Looking ahead, Pinder said that the Securities Commission and the Financial Crimes unit of the Royal Bahamas Police will continue to investigate “the facts and circumstances regarding FTX's insolvency crisis and any potential violations of Bahamian law they will hold accountable any responsible companies and individuals.”

Pinder’s statements are the latest in a series of developments that have set up a tug-of-war between the Bahamas and the United States, with hundreds of millions in crypto at stake.

FDM filed for Chapter 15 bankruptcy protection in New York on Nov. 15 in an attempt to seek U.S. recognition of the bankruptcy proceedings in the Bahamas. Chapter 15 applies to bankruptcies for non-U.S. companies, so the filing is essentially a claim that FDM, and all the assets in the SCB’s possession, are under Bahamian jurisdiction.

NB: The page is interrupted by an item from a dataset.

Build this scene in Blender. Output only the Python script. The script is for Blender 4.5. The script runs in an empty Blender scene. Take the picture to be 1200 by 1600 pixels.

The following day, FTX Trading Ltd., also known as FTX.com, filed an emergency motion arguing that the Chapter 15 filings should also take place in the Delaware court that is handling their Chapter 11 filing to “end the chaos and to ensure that assets can be secured and marshaled in an orderly process.”

The filing also claimed there is “credible evidence that the Bahamian government is responsible for directing unauthorized access to the Debtors’ systems for the purpose of obtaining digital assets of the Debtors,” and that these actions “took place after the commencement of these cases.”